- [SHORT PROBLEM] Exactly retype the lines from the top of the data through the line containing "upper tie beam', 'bracket')", leaving out every picture.

- [SUPPLIED DATA]

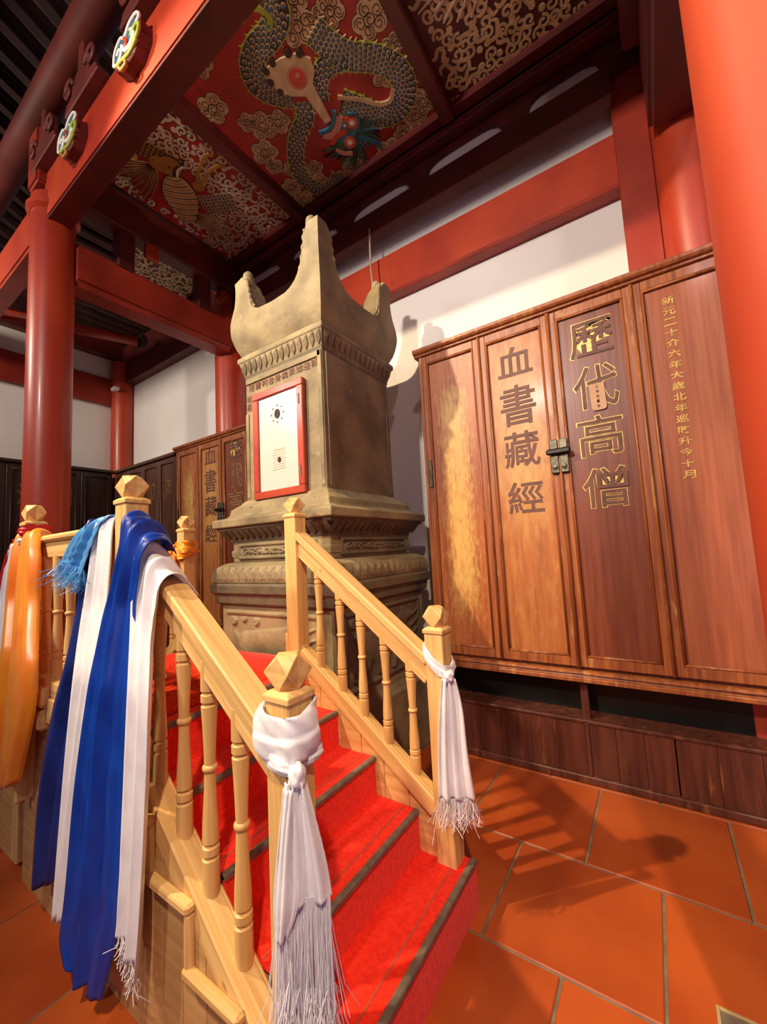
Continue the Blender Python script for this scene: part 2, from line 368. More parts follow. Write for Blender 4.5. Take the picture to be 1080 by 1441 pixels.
# short posts and bracket ends between the two left tie beams
for k, (y, l) in enumerate(((1.75, 'short dark strut between the two left tie beams, nearest the column'), (2.62, 'short dark strut between the two left tie beams, nearest the tower'))):
    o = MB().box(-4.36, -4.22, y, y+.16, 4.50, 4.90).build('strut', 'darkred', None, .01); tag(o, l, 'strut')
o = MB().lathe([(.0, -.06), (.07, -.06), (.075, 0), (.07, .06), (0, .06)], 16).build('bracket_block', 'beamred', None, smooth=.5)
o.location = (-4.24, 2.95, 4.78); o.rotation_euler = (0, PI/2, 0); tag(o, 'rounded red bracket block beside the phoenix panel, above the tie beam', 'bracket')
o = MB().box(-4.20, -4.14, 1.98, 2.12, 4.70, 4.86).build('bracket_block', 'red', None, .01); tag(o, 'small bright red block end under the upper tie beam', 'bracket')

# ------------------------------------------------------------------ purlin, carved brackets, roof in the hall side (upper left)
pz, py = 5.62, 1.12
o = MB().tube([(-7.6, py, pz), (-4.4, py, pz), (-2.8, py, pz), (.3, py, pz)], .13, 20).build('roof_purlin', 'purl', None, smooth=True)
tag(o, 'round red purlin high above the main beam at top left', 'purlin')
def scroll_bracket(x, label):
    t = thing('carved_bracket', label, 'bracket', (x, 1.14, 5.06))
    MB().prism([(-.30, 0), (.30, 0), (.26, .08), (.16, .10), (.14, .20), (.05, .24), (.04, .44), (-.04, .44), (-.05, .24), (-.14, .20), (-.16, .10), (-.26, .08)], -.05, .05).build('bracket_arm', 'purl', t, .008)
    for s_ in (-1, 1):
        pts = [(s_*(.20-.09*math.cos(a)*(1-a/9)), -.055, .16+.09*math.sin(a)*(1-a/9)) for a in np.linspace(0, 7.5, 22)]
        MB().tube(pts, .016, 6).build('scroll', 'purl', t, smooth=True)
for x, l in ((-3.3, 'carved scroll bracket above the main beam by the lower painted beam end'), (-2.35, 'carved scroll bracket above the main beam by the upper painted beam end'), (-4.1, 'carved scroll bracket above the top of the left column')):
    scroll_bracket(x, l)
beam('bracket_post', 'short red post standing over the left column', -4.50, -4.26, 1.10, 1.30, 4.95, 5.5, 'beamred')
# roof slope
def roofz(y): return 6.42-.42*(y-1.2)
t = thing('rafter_roof', 'dark sloping roof of rafters with pale tile strips at top left', 'roof', (0, 0, 0))
MB().add([(-9, -3.5, roofz(-3.5)+.12), (1.5, -3.5, roofz(-3.5)+.12), (1.5, 1.9, roofz(1.9)+.12), (-9, 1.9, roofz(1.9)+.12),
          (-9, -3.5, roofz(-3.5)+.17), (1.5, -3.5, roofz(-3.5)+.17), (1.5, 1.9, roofz(1.9)+.17), (-9, 1.9, roofz(1.9)+.17)],
         [(0, 1, 2, 3), (7, 6, 5, 4), (0, 4, 5, 1), (1, 5, 6, 2), (2, 6, 7, 3), (3, 7, 4, 0)]).build('roof_board', 'brown', t)
raf = None
for i in range(36):
    x = -8.6+i*.27
    if raf is None:
        raf = board('rafter', (x, -3.4, roofz(-3.4)), (x, 1.85, roofz(1.85)), .09, .10, 'brown', t); base = raf.location.copy(); bx = x
        til = board('roof_tile', (x+.135, -3.4, roofz(-3.4)+.075), (x+.135, 1.85, roofz(1.85)+.075), .035, .03, 'slat', t); tb = til.location.copy()
    else:
        dup(raf, t, (base.x+x-bx, base.y, base.z)); dup(til, t, (tb.x+x-bx, tb.y, tb.z))

# left bay ceiling
t = thing('aisle_ceiling', 'dark slatted ceiling of the far left bay beyond the left column', 'ceiling', (0, 0, 0))
MB().box(-7.6, -4.5, 1.36, 3.3, 5.42, 5.46).build('ceiling_board', 'brown', t)
sl = None
for i in range(14):
    x = -7.45+i*.21
    if sl is None: sl = board('slat', (x, 1.4, 5.36), (x, 3.3, 5.36), .06, .08, 'brown', t); s2 = board('slat', (x+.09, 1.4, 5.385), (x+.09, 3.3, 5.385), .022, .03, 'slat', t)
    else: dup(sl, t, (x, 1.4, 5.36)); dup(s2, t, (x+.09, 1.4, 5.385))
o = MB().tube([(-7.2, 1.3, 4.98), (-6.3, 2.9, 4.88)], .07, 12).build('roof_pole', 'beamred', None, smooth=True); tag(o, 'round red pole under the far left bay ceiling', 'pole')
o = MB().lathe([(0, -.04), (.10, -.04), (.12, 0), (.10, .04), (0, .04)], 20).build('bracket_block', 'brown', None, smooth=.5); o.location = (-6.3, 2.95, 4.9); o.rotation_euler = (PI/2, 0, 0)
tag(o, 'round wooden drum end where the far left corner beams meet', 'bracket')

# ------------------------------------------------------------------ painted coffers of the middle bay
ZC = 5.28
class Paint:
    def __init__(s): s.c = {}; s.k = 0
    def mb(s, col): return s.c.setdefault(col, MB())
    def poly(s, pts, col, lay):
        s.k = (s.k+1) % 61; z1 = ZC-.0015*lay-.00002*s.k; z0 = ZC+.001
        s.mb(col).rings([[(x, y, z0) for x, y in pts], [(x, y, z1) for x, y in pts]])
    def disc(s, x, y, r, col, lay, n=9, sx=1, ph=0):
        s.poly([(x+r*sx*math.cos(2*PI*k/n+ph), y+r*math.sin(2*PI*k/n+ph)) for k in range(n)], col, lay)
    def rib(s, pts, wd, col, lay, n=4):
        P = crom([(x, y, 0) for x, y in pts], n) if n > 1 else [Vector((x, y, 0)) for x, y in pts]; L = []; R = []
        s.k = (s.k+1) % 61; z0, z1 = ZC+.001, ZC-.0015*lay-.00002*s.k
        for i, p in enumerate(P):
            t = (P[min(i+1, len(P)-1)]-P[max(i-1, 0)]); t.normalize(); nn = Vector((-t.y, t.x, 0))
            ww = wd(i/(len(P)-1)) if callable(wd) else wd
            L.append(p+nn*ww/2); R.append(p-nn*ww/2)
        rg = [[(a.x, a.y, z0), (b.x, b.y, z0), (b.x, b.y, z1), (a.x, a.y, z1)] for a, b in zip(L, R)]
        s.mb(col).rings(rg); return P
    def spiral(s, x, y, r, col, lay, turns=1.4, wd=.008, ph=0., sgn=1):
        n = int(8*turns)+2
        s.rib([(x+r*(1-.8*k/n)*math.cos(ph+sgn*2*PI*turns*k/n), y+r*(1-.8*k/n)*math.sin(ph+sgn*2*PI*turns*k/n)) for k in range(n)], wd, col, lay, 1)
    def build(s, parent, names):
        for c, mb in s.c.items():
            o = mb.build(names.get(c, 'painted_shape'), c, parent); tag(o, kind='stuff')
def cloud(p, x, y, r, lay, col='p_cream', line='p_line', k=5):
    a0 = random.random()*6
    for i in range(k):
        a = a0+2*PI*i/k; p.disc(x+r*.62*math.cos(a), y+r*.5*math.sin(a), r*.52, line, lay, 12); 
    for i in range(k):
        a = a0+2*PI*i/k; cx, cy = x+r*.62*math.cos(a), y+r*.5*math.sin(a)
        p.disc(cx, cy, r*.47, col, lay+1, 12); p.spiral(cx, cy, r*.36, line, lay+2, 1.6, .006, a, 1 if i % 2 else -1)
    p.disc(x, y, r*.5, col, lay+1, 12); p.spiral(x, y, r*.4, line, lay+2, 1.7, .007, a0)
def scales(p, P, wd, lay, bodyc='p_blue'):
    # rows of overlapping scales along a polyline
    L = 0; last = P[0]; step = .034
    acc = []
    for a, b in zip(P, P[1:]):
        d = (b-a).length
        while L < d:
            q = a.lerp(b, L/d) if d > 0 else a; acc.append((q, (b-a).normalized())); L += step
        L -= d
    for i, (q, t) in enumerate(acc):
        nn = Vector((-t.y, t.x, 0)); m = max(2, int(wd/.036))
        for j in range(m):
            o = ((j+(.5 if i % 2 else 0)+.25)/m-.5)*wd
            if abs(o) > wd*.47: continue
            c = q+nn*o; ang = math.atan2(t.y, t.x)
            p.disc(c.x, c.y, .019, 'p_cream', lay+1+(i % 2)*.3, 6, ph=ang); p.disc(c.x+t.x*.004, c.y+t.y*.004, .0135, bodyc, lay+2+(i % 2)*.3, 6, ph=ang)
        if i % 2 == 0:
            for sg in (-1, 1):
                e = q+nn*sg*wd*.5; tip = q+nn*sg*(wd*.5+.03)+t*.012
                p.poly([(e.x-t.x*.01, e.y-t.y*.01), (e.x+t.x*.01, e.y+t.y*.01), (tip.x, tip.y)], 'p_lime' if sg > 0 else 'p_cream', lay+.5)
    return acc
def coffer(name, label, x0, x1, y0, y1, base):
    t = thing(name, label, 'ceiling painting', (0, 0, 0))
    MB().box(x0, x1, y0, y1, ZC, ZC+.04).build('painted_board', base, t)
    return t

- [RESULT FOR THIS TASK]
Continue the Blender Python script for this scene: part 2, from line 368. More parts follow. Write for Blender 4.5. Take the picture to be 1080 by 1441 pixels.
# short posts and bracket ends between the two left tie beams
for k, (y, l) in enumerate(((1.75, 'short dark strut between the two left tie beams, nearest the column'), (2.62, 'short dark strut between the two left tie beams, nearest the tower'))):
    o = MB().box(-4.36, -4.22, y, y+.16, 4.50, 4.90).build('strut', 'darkred', None, .01); tag(o, l, 'strut')
o = MB().lathe([(.0, -.06), (.07, -.06), (.075, 0), (.07, .06), (0, .06)], 16).build('bracket_block', 'beamred', None, smooth=.5)
o.location = (-4.24, 2.95, 4.78); o.rotation_euler = (0, PI/2, 0); tag(o, 'rounded red bracket block beside the phoenix panel, above the tie beam', 'bracket')
o = MB().box(-4.20, -4.14, 1.98, 2.12, 4.70, 4.86).build('bracket_block', 'red', None, .01); tag(o, 'small bright red block end under the upper tie beam', 'bracket')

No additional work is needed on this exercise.